Scorsese has been married five times. His first wife was Laraine Marie Brennan; they have a daughter, Catherine. He married the writer Julia Cameron in 1976; they have a daughter (Domenica Cameron-Scorsese, who is an actress and appeared in The Age of Innocence), but the marriage lasted only a year. The divorce was acrimonious and served as the basis of Cameron’s first feature, the dark comedy God’s Will, which also starred their daughter, Domenica. Their daughter also had a small role in Cape Fear using the name Domenica Scorsese and has continued to act, write, direct, and produce. Scorsese was married to actress Isabella Rossellini from 1979 to their divorce in 1983. He then married producer Barbara De Fina in 1985; their marriage ended in divorce as well, in 1991. Scorsese has been married to Helen Schermerhorn Morris since 1999. She is a descendant of Lewis Morris, signer of the Declaration of Independence, as well as the Bayard and Van Cortlandt families. They have a daughter, Francesca, who appeared in The Departed and The Aviator. He is based in New York City.
Martin Scorsese’s directing credits include…
Year | Movie |
---|---|
1967 | Who’s That Knocking at My Door |
1972 | Boxcar Bertha |
1973 | Mean Streets |
1974 | Alice Doesn’t Live Here Anymore |
1976 | Taxi Driver |
1977 | New York, New York |
1980 | Raging Bull |
1983 | The King of Comedy |
1985 | After Hours |
1986 | The Color of Money |
1988 | The Last Temptation of Christ |
1990 | Goodfellas |
1991 | Cape Fear |
1993 | The Age of Innocence |
1995 | Casino |
1997 | Kundun |
1999 | Bringing Out the Dead |
2002 | Gangs of New York |
2004 | The Aviator |
2006 | The Departed |
2010 | Shutter Island |
2011 | Hugo |
2013 | The Wolf of Wall Street |
2016 | Silence |
“Because of the movies I make, people get nervous, because they think of me as difficult and angry.
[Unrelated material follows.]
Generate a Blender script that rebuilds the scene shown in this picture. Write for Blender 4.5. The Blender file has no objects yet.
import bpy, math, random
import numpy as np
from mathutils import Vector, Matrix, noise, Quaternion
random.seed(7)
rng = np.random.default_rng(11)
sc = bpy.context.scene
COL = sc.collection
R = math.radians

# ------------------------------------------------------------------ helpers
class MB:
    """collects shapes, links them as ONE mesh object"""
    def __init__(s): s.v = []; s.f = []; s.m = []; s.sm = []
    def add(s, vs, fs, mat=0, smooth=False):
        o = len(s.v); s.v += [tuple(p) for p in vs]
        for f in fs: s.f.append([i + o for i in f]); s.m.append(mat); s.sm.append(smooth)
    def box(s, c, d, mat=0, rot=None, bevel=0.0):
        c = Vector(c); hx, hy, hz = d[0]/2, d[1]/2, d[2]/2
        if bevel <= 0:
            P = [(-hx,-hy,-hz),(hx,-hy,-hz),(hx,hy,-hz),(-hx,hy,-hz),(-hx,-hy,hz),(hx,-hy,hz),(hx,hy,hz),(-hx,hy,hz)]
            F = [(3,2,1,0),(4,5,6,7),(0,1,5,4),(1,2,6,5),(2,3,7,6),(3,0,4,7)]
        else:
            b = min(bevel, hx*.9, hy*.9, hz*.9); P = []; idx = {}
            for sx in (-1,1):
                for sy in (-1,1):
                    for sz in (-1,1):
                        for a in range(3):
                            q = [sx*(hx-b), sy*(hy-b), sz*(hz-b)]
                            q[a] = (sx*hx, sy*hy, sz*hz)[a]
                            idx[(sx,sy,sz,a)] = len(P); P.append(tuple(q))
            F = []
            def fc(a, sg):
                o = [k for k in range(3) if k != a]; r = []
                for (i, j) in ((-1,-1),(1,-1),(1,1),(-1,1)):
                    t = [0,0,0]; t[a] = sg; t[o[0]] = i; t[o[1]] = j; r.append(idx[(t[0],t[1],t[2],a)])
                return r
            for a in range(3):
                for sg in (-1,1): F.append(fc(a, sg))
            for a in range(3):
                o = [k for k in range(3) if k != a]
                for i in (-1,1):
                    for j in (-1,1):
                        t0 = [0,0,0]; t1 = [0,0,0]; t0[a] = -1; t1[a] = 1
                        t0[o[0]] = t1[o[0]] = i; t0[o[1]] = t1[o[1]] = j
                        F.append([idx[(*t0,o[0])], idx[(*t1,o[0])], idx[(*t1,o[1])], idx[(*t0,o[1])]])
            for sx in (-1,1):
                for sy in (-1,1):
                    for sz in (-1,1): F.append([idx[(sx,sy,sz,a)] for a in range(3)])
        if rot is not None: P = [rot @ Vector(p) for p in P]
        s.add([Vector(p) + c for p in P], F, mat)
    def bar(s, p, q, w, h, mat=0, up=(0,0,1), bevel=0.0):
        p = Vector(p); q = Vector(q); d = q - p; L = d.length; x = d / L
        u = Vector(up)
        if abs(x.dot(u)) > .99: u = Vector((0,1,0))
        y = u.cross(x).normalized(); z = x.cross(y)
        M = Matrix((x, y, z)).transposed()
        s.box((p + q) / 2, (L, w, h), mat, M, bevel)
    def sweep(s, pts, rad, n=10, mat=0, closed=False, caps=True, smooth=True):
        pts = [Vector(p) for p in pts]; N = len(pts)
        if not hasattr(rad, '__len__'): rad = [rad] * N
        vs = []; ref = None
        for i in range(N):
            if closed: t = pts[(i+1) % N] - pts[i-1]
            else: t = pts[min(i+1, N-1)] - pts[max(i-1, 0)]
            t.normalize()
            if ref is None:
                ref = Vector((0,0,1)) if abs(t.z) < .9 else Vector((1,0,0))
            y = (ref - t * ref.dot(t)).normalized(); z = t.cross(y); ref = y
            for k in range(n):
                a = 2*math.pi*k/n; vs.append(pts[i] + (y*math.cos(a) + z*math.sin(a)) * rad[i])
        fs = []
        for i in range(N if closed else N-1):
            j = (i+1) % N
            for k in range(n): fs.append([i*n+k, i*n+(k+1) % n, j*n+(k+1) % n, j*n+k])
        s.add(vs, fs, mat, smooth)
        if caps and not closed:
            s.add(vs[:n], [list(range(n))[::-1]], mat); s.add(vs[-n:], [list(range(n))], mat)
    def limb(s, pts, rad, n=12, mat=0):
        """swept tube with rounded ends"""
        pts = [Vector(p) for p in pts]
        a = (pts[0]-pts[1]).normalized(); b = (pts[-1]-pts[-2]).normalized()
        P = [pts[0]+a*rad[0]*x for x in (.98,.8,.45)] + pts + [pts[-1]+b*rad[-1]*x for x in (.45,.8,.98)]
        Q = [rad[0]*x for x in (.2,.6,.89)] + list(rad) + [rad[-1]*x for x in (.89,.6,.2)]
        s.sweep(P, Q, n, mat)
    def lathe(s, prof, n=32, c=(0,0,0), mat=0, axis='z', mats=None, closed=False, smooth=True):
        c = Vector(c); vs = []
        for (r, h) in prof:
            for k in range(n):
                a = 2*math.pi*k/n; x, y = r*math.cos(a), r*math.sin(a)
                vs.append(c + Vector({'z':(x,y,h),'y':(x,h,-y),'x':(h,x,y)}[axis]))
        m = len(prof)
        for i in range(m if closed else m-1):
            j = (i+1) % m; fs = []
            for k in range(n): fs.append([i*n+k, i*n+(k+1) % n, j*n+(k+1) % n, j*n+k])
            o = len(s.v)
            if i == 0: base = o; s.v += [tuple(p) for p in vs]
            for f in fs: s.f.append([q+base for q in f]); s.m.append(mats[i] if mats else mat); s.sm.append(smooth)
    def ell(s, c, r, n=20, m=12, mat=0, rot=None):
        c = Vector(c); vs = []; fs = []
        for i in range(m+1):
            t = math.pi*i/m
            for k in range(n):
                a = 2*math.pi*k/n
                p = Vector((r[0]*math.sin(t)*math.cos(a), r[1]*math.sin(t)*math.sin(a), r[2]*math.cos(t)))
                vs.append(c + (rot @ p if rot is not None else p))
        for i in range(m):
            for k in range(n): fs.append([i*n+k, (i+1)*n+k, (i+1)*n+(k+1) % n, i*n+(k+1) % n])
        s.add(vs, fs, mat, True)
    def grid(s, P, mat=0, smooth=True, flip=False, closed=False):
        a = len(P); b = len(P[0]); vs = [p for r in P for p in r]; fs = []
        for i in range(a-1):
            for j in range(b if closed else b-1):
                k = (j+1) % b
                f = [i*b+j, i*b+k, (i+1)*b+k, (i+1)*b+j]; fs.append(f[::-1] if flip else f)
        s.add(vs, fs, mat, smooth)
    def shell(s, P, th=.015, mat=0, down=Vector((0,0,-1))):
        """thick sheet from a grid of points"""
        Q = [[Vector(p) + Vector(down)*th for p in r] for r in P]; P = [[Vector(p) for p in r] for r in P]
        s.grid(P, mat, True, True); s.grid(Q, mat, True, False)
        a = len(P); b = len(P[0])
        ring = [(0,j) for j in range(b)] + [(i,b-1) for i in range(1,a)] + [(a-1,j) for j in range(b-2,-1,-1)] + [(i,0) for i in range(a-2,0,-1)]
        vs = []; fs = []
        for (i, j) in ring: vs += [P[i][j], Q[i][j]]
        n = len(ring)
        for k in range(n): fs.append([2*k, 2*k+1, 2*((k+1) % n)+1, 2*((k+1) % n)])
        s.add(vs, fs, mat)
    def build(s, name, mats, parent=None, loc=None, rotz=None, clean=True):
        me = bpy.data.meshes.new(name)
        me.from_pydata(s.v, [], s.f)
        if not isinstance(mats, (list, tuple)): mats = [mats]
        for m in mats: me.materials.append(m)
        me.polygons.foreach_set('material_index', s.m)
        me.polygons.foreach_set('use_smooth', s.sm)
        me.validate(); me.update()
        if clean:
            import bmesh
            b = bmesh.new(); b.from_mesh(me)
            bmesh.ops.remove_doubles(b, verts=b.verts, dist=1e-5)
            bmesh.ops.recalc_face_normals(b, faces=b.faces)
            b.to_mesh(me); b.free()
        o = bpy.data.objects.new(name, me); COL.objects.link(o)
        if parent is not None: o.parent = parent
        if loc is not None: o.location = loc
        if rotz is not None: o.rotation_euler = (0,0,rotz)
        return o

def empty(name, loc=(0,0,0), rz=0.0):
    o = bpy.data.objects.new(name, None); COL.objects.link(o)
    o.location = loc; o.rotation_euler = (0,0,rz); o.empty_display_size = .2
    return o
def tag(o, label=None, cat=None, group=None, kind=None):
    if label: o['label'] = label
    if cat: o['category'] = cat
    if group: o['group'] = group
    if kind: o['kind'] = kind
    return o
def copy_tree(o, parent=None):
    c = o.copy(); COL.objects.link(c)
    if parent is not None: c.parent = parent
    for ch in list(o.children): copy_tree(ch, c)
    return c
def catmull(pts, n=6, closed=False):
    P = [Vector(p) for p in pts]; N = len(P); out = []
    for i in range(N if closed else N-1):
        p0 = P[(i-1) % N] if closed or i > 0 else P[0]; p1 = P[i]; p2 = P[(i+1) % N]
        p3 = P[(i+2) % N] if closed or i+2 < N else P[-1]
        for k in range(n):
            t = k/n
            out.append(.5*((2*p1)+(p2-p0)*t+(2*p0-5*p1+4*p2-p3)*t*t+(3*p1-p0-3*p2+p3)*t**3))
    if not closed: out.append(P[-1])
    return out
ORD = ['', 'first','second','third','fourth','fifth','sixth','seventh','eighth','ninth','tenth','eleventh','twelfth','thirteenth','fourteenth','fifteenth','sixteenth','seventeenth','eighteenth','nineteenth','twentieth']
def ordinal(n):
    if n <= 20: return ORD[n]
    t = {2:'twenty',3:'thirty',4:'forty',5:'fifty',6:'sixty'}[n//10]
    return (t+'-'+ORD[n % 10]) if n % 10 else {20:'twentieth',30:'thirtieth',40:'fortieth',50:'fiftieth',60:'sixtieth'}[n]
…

I am difficult and angry, but they don’t expect a sense of humor. And the only thing that gets me through is a sense of humor.”
[on Raging Bull (1980)] “Robert De Niro wanted to make this film. Not me. I don’t understand anything about boxing. For me, it’s like a physical game of chess.”
“It seems to me that any sensible person must see that violence does not change the world and if it does, then only temporarily.”
“Basically, you make another movie, and another, and hopefully you feel good about every picture you make. And you say, “My name is on that. I did that. It’s OK”. But don’t get me wrong, I still get excited by it all. That, I hope, will never disappear.”
“If I continue to make films about New York, they will probably be set in the past. The “new” New York I don’t know much about. It’s not that I’m against contemporary film. I’m open to it in general, but I find the new colors of the city, the new Times Square, kind of shocking. I guess I’m stuck in a time warp.”
“My whole life has been movies and religion. That’s it. Nothing else.”
He is listed as one of 50 people barred from entering Tibet. Disney clashed with Chinese officials over the film Kundun (1997), which Scorsese directed.
He taught both Oliver Stone and Spike Lee at NYU.
He was at one point going to make a movie about the life of comedian Richard Pryor.
He was an altar boy at Old St. Patrick’s Cathedral, which was used in his early films Who’s That Knocking at My Door (1967) and Mean Streets (1973). Old St. Patrick’s is also where the baptism scene in The Godfather (1972) took place.
He took a cameo in his film Taxi Driver (as a man about to kill his wife) only because the actor who was supposed to play the role was sick on the day the scene was to be shot. Says he is generally uncomfortable in front of the camera.
Because so many of his actors win or are nominated for awards, actors are dying to work with him.